À l’issue de la rencontre, les arbitres du match ainsi que le président du CSM Clamart prévenu par son entraîneur signalent l’incident. « On m’a indiqué que je pouvais aussi déposer plainte, mais je me suis dit que c’était inutile car ces propos racistes étaient ceux d’une personne qui ne l’était pas. Je ne voulais pas non plus infliger la double peine à un jeune joueur. »

Un « barème de sanction qu’il faut peut-être réformer »

De son côté, le club Molsheim a suspendu son joueur jusqu’à la fin de saison et transmis l’identité de l’auteur des faits à la Fédération française de volley (FFV), qui sanctionne l’auteur en juin. Sensible aux arguments de son entraîneur plaidant « un acte isolé », « l’immaturité » et la nécessité d’une peine pédagogique, la commission de discipline a jugé que l’auteur des cris bénéficiait de circonstances atténuantes, justifiant une partie de sursis.

Difficile à comprendre pour Yoni Viotty Rose : « Je ne peux que dire mon indignation ! Une sanction aussi légère revient à banaliser un acte grave. Comment accepter qu’un geste raciste soit puni de manière aussi dérisoire ! » s’indigne le joueur clamartois, « choqué » par les arguments avancés par la défense. « Le racisme n’est pas une bêtise de gamin, c’est un délit et je l’ai subi ! Ce moment reste pour moi une plaie ouverte, un traumatisme », martèle la victime, qui indique avoir finalement décidé de porter plainte contre l’auteur des cris, après avoir reçu des témoignages de victimes d’actes similaires.
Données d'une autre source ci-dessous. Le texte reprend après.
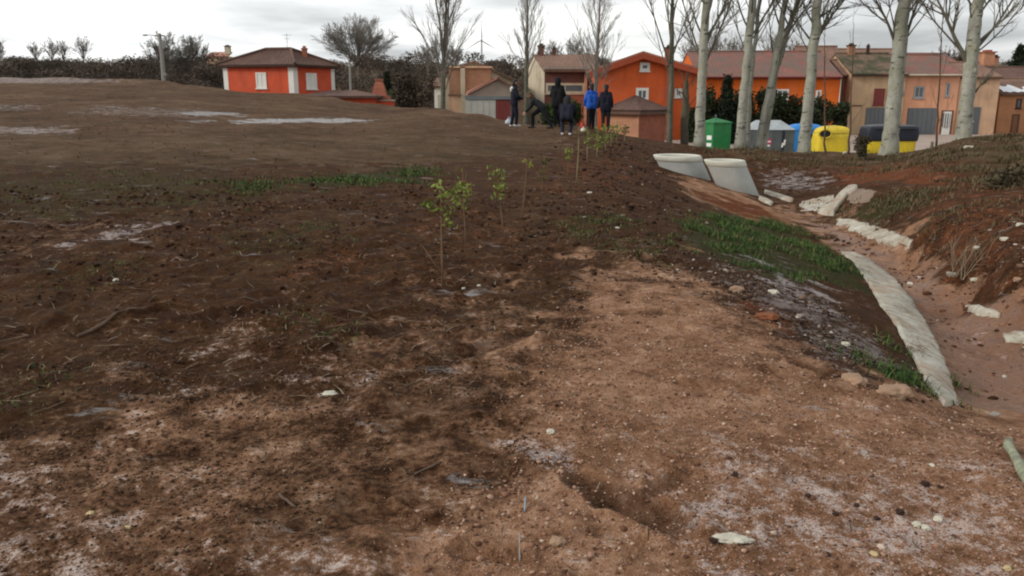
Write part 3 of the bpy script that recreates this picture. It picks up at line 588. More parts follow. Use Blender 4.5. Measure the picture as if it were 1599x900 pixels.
def grey_group():
    # cream gabled house at the back
    D = 67; p = lambda x, y, d=D: atD(x, y, d); a, ap, b = p(692, 113), p(741, 96), p(806, 126)
    t = empty('cream_gabled_house', (ap.x, D, BZ), 'cream rendered house with a wide low gable behind the brick extension', 'house')
    m = MB(); m.prism([(a.x, D, BZ), (b.x, D, BZ), b, ap, a], (0, 9, 0)); fix_normals(m.build('wall', CREAM, t)); up = Vector((0, 0, .05)); o = Vector((0, -.3, 0)); q = Vector((0, 9.3, 0)); ex = (b - ap).normalized() * .3; ey = (a - ap).normalized() * .3
    roof_sheet(b + o + up + ex, b + q + up + ex, ap + q + up, ap + o + up, 'roof', T_OLD, t); roof_sheet(a + q + up + ey, a + o + up + ey, ap + o + up, ap + q + up, 'roof', T_OLD, t)
    # brown brick extension
    D = 62; a, b = p(701, 106, D), p(766, 106, D); t = empty('brick_extension', (a.x, D, BZ), 'boxy brown brick extension with a pale pillar and peach base left of the grey garage', 'house')
    m = MB(); m.box(a.x, b.x, D, D + 4.5, BZ, a.z); m.build('wall', BRICK_B, t); m = MB(); m.box(a.x - .1, b.x + .1, D - .12, D + 4.6, a.z + .003, a.z + .13); m.build('parapet', PEACH, t)
    panel(t, 'pillar', D, 720, 104, 726, 178, CREAM, .12, zb=BZ); panel(t, 'base_wall', D, 701, 149, 719.8, 180, PEACH, .05, zb=BZ); panel(t, 'cornice', D, 700, 146.5, 719.8, 148.8, T_OLD, .18)
    D2 = 60.6; l, r_ = p(727, 146, D2), p(760, 122, D2); m = None; e0 = p(727, 142, D2); e1 = p(727, 150, D2)
    tt = t; roof_sheet((e0.x, D2 - .2, e1.z), (e0.x + 2.2, D2 - .2, p(765, 131, D2).z), (e0.x + 2.2, D - .06, p(765, 121, D).z), (e0.x, D - .06, p(727, 143, D).z), 'side_roof', T_PINK, tt)
    # grey gabled garage
    D = 58.5; a, ap, b = p(729, 146, D), p(778, 120.5, D), p(806, 138, D); t = empty('grey_gabled_garage', (ap.x, D, BZ), 'greyish pink garage with small gable, blue grey lintel and dark red door', 'garage')
    m = MB(); m.prism([(a.x, D, BZ), (b.x, D, BZ), b, ap, a], (0, 3.2, 0)); fix_normals(m.build('wall', GREYPINK, t)); o = Vector((0, -.25, .05)); q = Vector((0, 3.2, .05)); ex = (b - ap).normalized() * .2
    roof_sheet(b + o + ex, b + q + ex, ap + q, ap + o, 'roof', T_OLD, t); roof_sheet(a + q, a + o, ap + o, ap + q, 'roof', T_PINK, t)
    panel(t, 'lintel', D, 727, 150, 799, 155, BAND, .14); panel(t, 'board', D, 727, 155.2, 774, 181, PALEBOARD, .06, 5, zb=BZ); panel(t, 'garage_door', D, 775, 155.2, 797, 182, DARKRED, .06, 4, zb=BZ)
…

« Je condamne fermement cet acte et je comprends que les victimes soient souvent déçues par, mais la commission est constituée d’avocats et de juristes qui ont appliqué les sanctions prévues dans notre barème, qui va de deux à six mois de suspension », rappelle Antoine Durand, directeur exécutif de la FFV.

Ce dernier rappelle que c’est la Fédération qui a saisi la commission de discipline et que son bureau exécutif ne peut interférer dans ses décisions. « Nous avons un barème de sanctions qui est ce qu’il est, et qu’il faut peut-être réformer », concède Antoine Durand.